Provided information:
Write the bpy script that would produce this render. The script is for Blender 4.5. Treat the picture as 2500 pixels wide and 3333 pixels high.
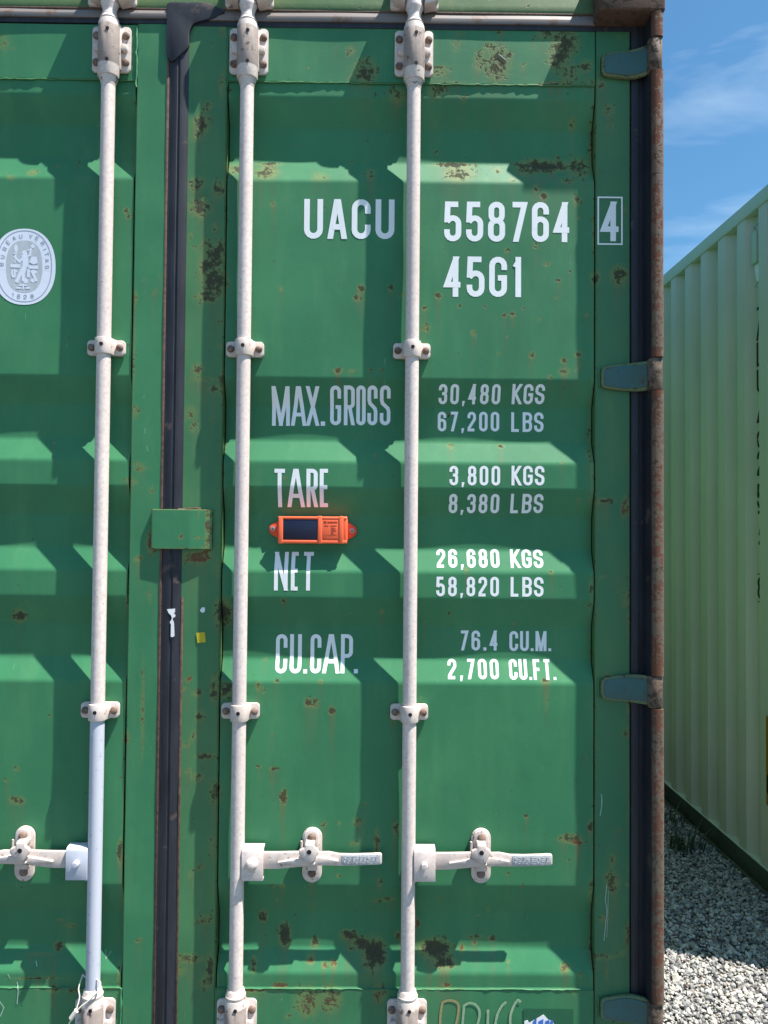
import bpy, bmesh, math, random
import numpy as np
from mathutils import Vector, Matrix
random.seed(7); RNG = np.random.default_rng(7)
S = bpy.context.scene
COL = S.collection
for o in list(bpy.data.objects): bpy.data.objects.remove(o)

# ------------------------------------------------------------------ camera
F, CX, CY, W, H = 2503.0, 1250.0, 1666.5, 2500.0, 3333.0      # focal length and size in photo pixels
PITCH, YAW, ROLL, DIST, EYE = 0.02468, 0.00809, 0.00812, 1.95, 1.475
_cy, _sy, _cp, _sp = math.cos(YAW), math.sin(YAW), math.cos(PITCH), math.sin(PITCH)
fw = Vector((_sy*_cp, _cy*_cp, _sp)); rt = Vector((_cy, -_sy, 0)); up = rt.cross(fw)
c_, s_ = math.cos(ROLL), math.sin(ROLL)
rt, up = rt*c_ + up*s_, up*c_ - rt*s_
CAMLOC = Vector((0, -DIST, EYE))
cam = bpy.data.cameras.new('camera'); camo = bpy.data.objects.new('camera', cam); COL.objects.link(camo)
cam.sensor_fit = 'VERTICAL'; cam.sensor_height = 24; cam.lens = 24*F/H
cam.clip_start = 0.05; cam.clip_end = 3000
camo.matrix_world = Matrix(((rt.x, up.x, -fw.x, CAMLOC.x), (rt.y, up.y, -fw.y, CAMLOC.y), (rt.z, up.z, -fw.z, CAMLOC.z), (0, 0, 0, 1)))
S.camera = camo

# ------------------------------------------------------------------ light
SUN = Vector((2.6, -1.0, 6.2)).normalized()
el = math.asin(SUN.z); az = math.atan2(SUN.x, SUN.y)
world = bpy.data.worlds.new('World'); S.world = world; world.use_nodes = True
nt = world.node_tree; nt.nodes.clear()
wo = nt.nodes.new('ShaderNodeOutputWorld'); bg = nt.nodes.new('ShaderNodeBackground'); sky = nt.nodes.new('ShaderNodeTexSky')
sky.sky_type = 'NISHITA'; sky.sun_disc = False; sky.sun_elevation = el; sky.sun_rotation = az
sky.air_density = 1.0; sky.dust_density = 1.1; sky.ozone_density = 2.0
SKY_STRENGTH = 0.060
bg.inputs['Strength'].default_value = SKY_STRENGTH
tc = nt.nodes.new('ShaderNodeTexCoord'); mp = nt.nodes.new('ShaderNodeMapping'); mp.inputs['Scale'].default_value = (1.6, 1.6, 7.0)
cn = nt.nodes.new('ShaderNodeTexNoise'); cn.inputs['Scale'].default_value = 1.9; cn.inputs['Detail'].default_value = 6; cn.inputs['Roughness'].default_value = 0.55; cn.inputs['Distortion'].default_value = 0.5
cr = nt.nodes.new('ShaderNodeValToRGB'); cr.color_ramp.elements[0].position = 0.50; cr.color_ramp.elements[1].position = 0.86
cr.color_ramp.elements[0].color = (0, 0, 0, 1); cr.color_ramp.elements[1].color = (0.5, 0.5, 0.5, 1)
mxs = nt.nodes.new('ShaderNodeMix'); mxs.data_type = 'RGBA'; mxs.inputs['B'].default_value = (8.0, 9.4, 10.6, 1)
nt.links.new(tc.outputs['Generated'], mp.inputs['Vector']); nt.links.new(mp.outputs[0], cn.inputs['Vector'])
nt.links.new(cn.outputs['Fac'], cr.inputs[0]); nt.links.new(cr.outputs[0], mxs.inputs['Factor'])
tn = nt.nodes.new('ShaderNodeMix'); tn.data_type = 'RGBA'; tn.blend_type = 'MULTIPLY'; tn.inputs['Factor'].default_value = 1; tn.inputs['B'].default_value = (0.70, 1.20, 1.36, 1)
nt.links.new(sky.outputs[0], tn.inputs['A']); nt.links.new(tn.outputs['Result'], mxs.inputs['A']); nt.links.new(mxs.outputs['Result'], bg.inputs['Color']); nt.links.new(bg.outputs[0], wo.inputs[0])
sl = bpy.data.lights.new('sun', 'SUN'); sl.energy = 5.0; sl.angle = math.radians(0.53); sl.color = (1.0, 0.945, 0.875)
so = bpy.data.objects.new('sun', sl); COL.objects.link(so); so.location = (4, -4, 9)
so.rotation_euler = (-SUN).to_track_quat('-Z', 'Y').to_euler()
S.view_settings.view_transform = 'Standard'; S.view_settings.look = 'None'; S.view_settings.gamma = 1
S.view_settings.exposure = 1.12; S.view_settings.use_curve_mapping = False
S.render.engine = 'CYCLES'; S.render.resolution_x = 768; S.render.resolution_y = 1024

def P(u, v, y=0.0):
    """photo pixel -> (X, Z) on the vertical plane Y=y"""
    d = fw + rt*((u-CX)/F) - up*((v-CY)/F)
    t = (DIST+y)/d.y
    return d.x*t, EYE+d.z*t
def PX(u, v, y=0.0): return P(u, v, y)[0]
def PZ(u, v, y=0.0): return P(u, v, y)[1]

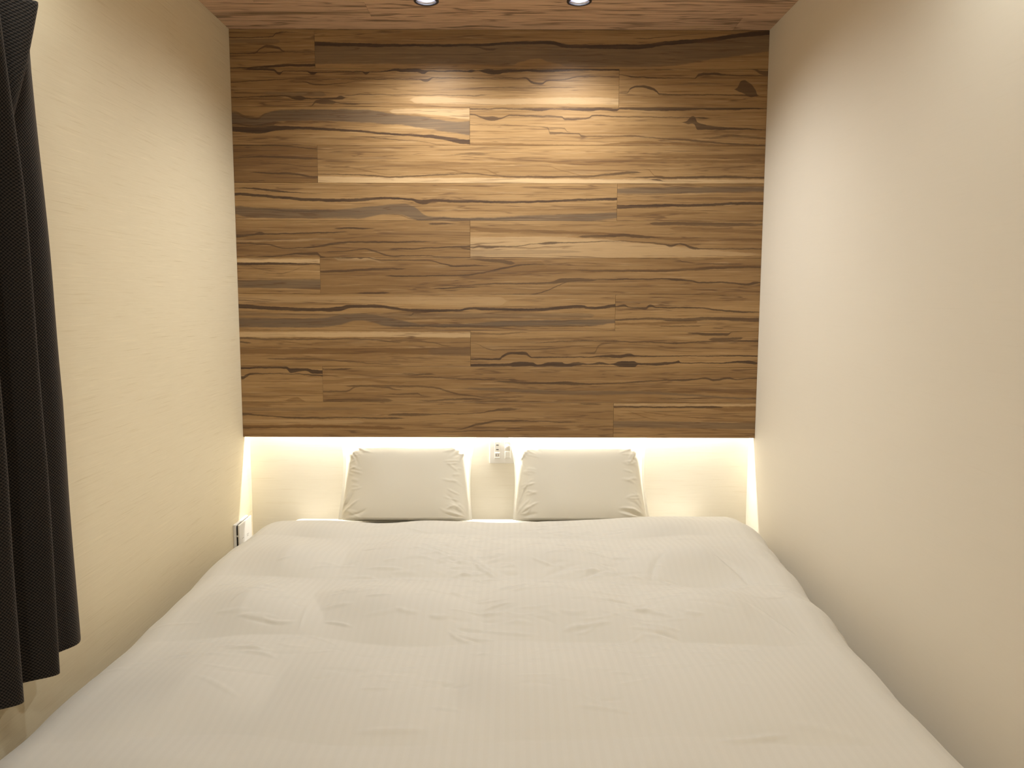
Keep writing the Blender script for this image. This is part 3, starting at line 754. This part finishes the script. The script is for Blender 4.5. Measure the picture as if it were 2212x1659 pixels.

Short problem:
Please return, exactly as written, the lines from the first line of the records above through the line containing "S.camera = camo", both included, leaving out any pictures.

Full response:
Write the bpy script that would produce this render. The script is for Blender 4.5. Treat the picture as 2500 pixels wide and 3333 pixels high.
import bpy, bmesh, math, random
import numpy as np
from mathutils import Vector, Matrix
random.seed(7); RNG = np.random.default_rng(7)
S = bpy.context.scene
COL = S.collection
for o in list(bpy.data.objects): bpy.data.objects.remove(o)

# ------------------------------------------------------------------ camera
F, CX, CY, W, H = 2503.0, 1250.0, 1666.5, 2500.0, 3333.0      # focal length and size in photo pixels
PITCH, YAW, ROLL, DIST, EYE = 0.02468, 0.00809, 0.00812, 1.95, 1.475
_cy, _sy, _cp, _sp = math.cos(YAW), math.sin(YAW), math.cos(PITCH), math.sin(PITCH)
fw = Vector((_sy*_cp, _cy*_cp, _sp)); rt = Vector((_cy, -_sy, 0)); up = rt.cross(fw)
c_, s_ = math.cos(ROLL), math.sin(ROLL)
rt, up = rt*c_ + up*s_, up*c_ - rt*s_
CAMLOC = Vector((0, -DIST, EYE))
cam = bpy.data.cameras.new('camera'); camo = bpy.data.objects.new('camera', cam); COL.objects.link(camo)
cam.sensor_fit = 'VERTICAL'; cam.sensor_height = 24; cam.lens = 24*F/H
cam.clip_start = 0.05; cam.clip_end = 3000
camo.matrix_world = Matrix(((rt.x, up.x, -fw.x, CAMLOC.x), (rt.y, up.y, -fw.y, CAMLOC.y), (rt.z, up.z, -fw.z, CAMLOC.z), (0, 0, 0, 1)))
S.camera = camo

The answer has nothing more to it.